Frankie: It's Spudsy Malone's at the mall, okay? And then after, she needs to go to her J-P-la meeting, so... Who's the jerk that keeps honking their car... [gasps] Crap! Brick! Carpool! Carpool! [shouts out the door] Hey, Nancy, we'll be right there. He's just tying his shoe. [shouts to Brick] Wake up!

Quote from Mike

Mike: Hey, hey, hey! Look at this!
Jim: Whoa. Are those IU basketball tickets?
Mike: Yeah. Four seats to the Michigan game.

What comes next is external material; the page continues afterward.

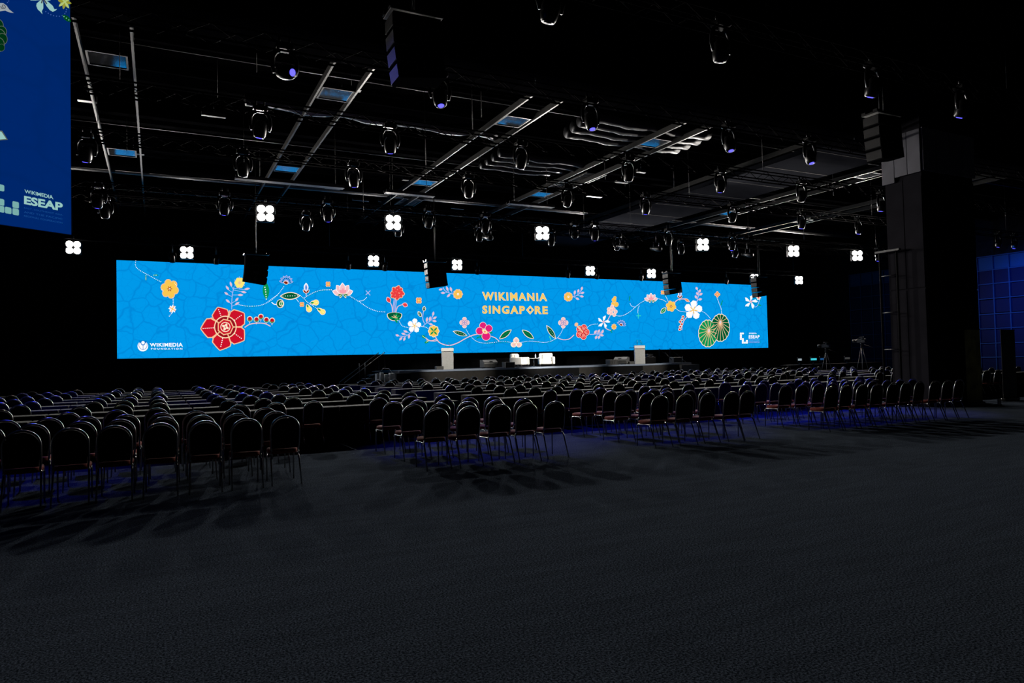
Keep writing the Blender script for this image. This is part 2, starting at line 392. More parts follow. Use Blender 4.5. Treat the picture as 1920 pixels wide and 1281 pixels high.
class Art:
    """flat print on a screen; coordinates are in a local picture frame mapped by fn(x, y, layer)"""
    def __init__(s, fn, inks): s.fn = fn; s.inks = inks; s.mb = MB(); s.cols = []; s.k = 0
    def _c(s, c):
        if c not in s.cols: s.cols.append(c)
        return s.cols.index(c)
    def poly(s, pts, c, lift=True):
        if lift: s.k += 1
        vs = [s.fn(x, y, s.k) for x, y in pts]
        s.mb.add(vs, [list(range(len(vs)))], s._c(c)); return s
    def ell(s, x, y, rx, ry=None, a=0, c='white', n=18, lift=True):
        ry = rx if ry is None else ry; ca, sa = math.cos(a), math.sin(a)
        return s.poly([(x + rx * math.cos(t) * ca - ry * math.sin(t) * sa, y + rx * math.cos(t) * sa + ry * math.sin(t) * ca)
                       for t in [2 * math.pi * i / n for i in range(n)]], c, lift)
    def leaf(s, p, q, w, c, lift=True, n=8):
        (x0, y0), (x1, y1) = p, q; dx, dy = x1 - x0, y1 - y0; l = math.hypot(dx, dy); nx, ny = -dy / l, dx / l
        up = []; dn = []
        for i in range(1, n):
            t = i / n; h = w * math.sin(math.pi * t) ** .8
            up.append((x0 + dx * t + nx * h, y0 + dy * t + ny * h)); dn.append((x0 + dx * t - nx * h, y0 + dy * t - ny * h))
        return s.poly([p] + up + [q] + dn[::-1], c, lift)
    def line(s, pts, w, c, lift=True):
        if lift: s.k += 1
        for (x0, y0), (x1, y1) in zip(pts, pts[1:]):
            l = math.hypot(x1 - x0, y1 - y0) or 1; nx, ny = -(y1 - y0) / l * w / 2, (x1 - x0) / l * w / 2
            ex, ey = (x1 - x0) / l * w * .25, (y1 - y0) / l * w * .25
            s.poly([(x0 - ex + nx, y0 - ey + ny), (x0 - ex - nx, y0 - ey - ny), (x1 + ex - nx, y1 + ey - ny), (x1 + ex + nx, y1 + ey + ny)], c, False)
        return s
    def ring(s, x, y, r, w, c, n=24, ry=None):
        ry = r if ry is None else ry
        return s.line([(x + r * math.cos(2 * math.pi * i / n), y + ry * math.sin(2 * math.pi * i / n)) for i in range(n + 1)], w, c)
    def build(s, name, parent): return s.mb.build(name, [s.inks[c] for c in s.cols], parent)

def curve(pts, n=40):
    """Catmull-Rom through pts"""
    P = [pts[0]] + list(pts) + [pts[-1]]; out = []
    for i in range(1, len(P) - 2):
        a, b, c, d = P[i - 1:i + 3]; m = max(4, n // (len(pts) - 1))
        for j in range(m):
            t = j / m
            out.append(tuple(.5 * (2 * b[k] + (c[k] - a[k]) * t + (2 * a[k] - 5 * b[k] + 4 * c[k] - d[k]) * t * t + (3 * b[k] - a[k] - 3 * c[k] + d[k]) * t ** 3) for k in (0, 1)))
    return out + [tuple(pts[-1])]
def dots(art, pts, step, r, c='white', lift=True):
    cv = curve(pts, 80); acc = 0; art.k += 1
    art.ell(*cv[0], r, c=c, n=8, lift=False)
    for a, b in zip(cv, cv[1:]):
        l = math.hypot(b[0] - a[0], b[1] - a[1]); acc += l
        if acc >= step: acc = 0; art.ell(*b, r, c=c, n=8, lift=False)

class Fr:
    """a sub-frame: local units -> photograph picture units on the LED wall"""
    def __init__(s, ox, oy, sc_): s.o = (ox, oy); s.s = sc_
    def __call__(s, x, y, k): return scr(s.o[0] + x / s.s, s.o[1] + y / s.s, k)
FA, FB, FC, FD = Fr(200, 470, 5.822), Fr(500, 470, 5.822), Fr(800, 490, 5.822), Fr(1100, 490, 5.3333)

def petals(a, x, y, n, r, w, c, rot=0, r0=0.0, xs=.93, skip=()):
    a.k += 1
    for i in range(n):
        if i in skip: continue
        t = rot + 2 * math.pi * i / n
        a.leaf((x + r0 * math.cos(t) * xs, y + r0 * math.sin(t)), (x + r * math.cos(t) * xs, y + r * math.sin(t)), w, c, False)
def rounds(a, x, y, n, d, r, c, rot=0, xs=.93):
    a.k += 1
    for i in range(n):
        t = rot + 2 * math.pi * i / n; a.ell(x + d * math.cos(t) * xs, y + d * math.sin(t), r * xs, r, 0, c, 14, False)
def twig(fr, stem, leaves, name='leaf_twig_print', w=7, lw=9.5, fill='pinkl', line='lil'):
    a = Art(fr, INK); a.line(curve(stem, 24), w, line)
    cv = curve(stem, 40)
    for (x, y, ang, ln) in leaves:
        t = R(ang); p = (x - math.cos(t) * ln / 2, y + math.sin(t) * ln / 2); q = (x + math.cos(t) * ln / 2, y - math.sin(t) * ln / 2)
        s_ = min(cv, key=lambda c: (c[0] - p[0]) ** 2 + (c[1] - p[1]) ** 2)
        b = min(cv, key=lambda c: (c[0] - s_[0] - math.cos(t) * -ln * .4) ** 2 + (c[1] - s_[1] - math.sin(t) * ln * .4) ** 2)
        a.line([b, p], w * .7, line); a.leaf(p, q, lw * 1.35, line); a.leaf((p[0] * .86 + q[0] * .14, p[1] * .86 + q[1] * .14), (p[0] * .14 + q[0] * .86, p[1] * .14 + q[1] * .86), lw * .8, fill)
    return a.build(name, led)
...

Corporate just sent them over to me for going six months without a workplace injury.
Jim: Well, what about when the salt from that pretzel slit my tongue?
Mike: You can submit forms all day, Jim. You're not getting workman's comp.
Jim: Sure. Make light. I still can't drink orange juice.

Quote from Mike

Jim: Hey, if you're looking for someone to go with you, I'm free.
Dave: Hold on. You're taking Jim?! I'm the one who usually gets injured around here! If anyone gets to go to the game with Mike, it should be me.
Mike: Look, guys...
Chuck: I invited you to Metal-Fest, Metal-Mania, Hedonism II in Jamaica. The Chuck's starting to think you don't want to hang out with the Chuck when all the Chuck has done is really just put himself out there, man.
Dave: Mike's old! He doesn't want to go to Metal-Fest! Besides, I'm the one that he usually does stuff with.
Jim: Well, that makes you a boss-hog.
Chuck: And a kiss-up.
Dave: He went to my church.
Jim: You know what? We're text-message buddies.
Chuck: ...a lot more chill at work.
Mike: Guys. Hey, guys, look, I'm not taking anybody from work, okay?
Jim: You know what? We may not have had a workplace injury, but we do have an internal one... [points to his heart] right here.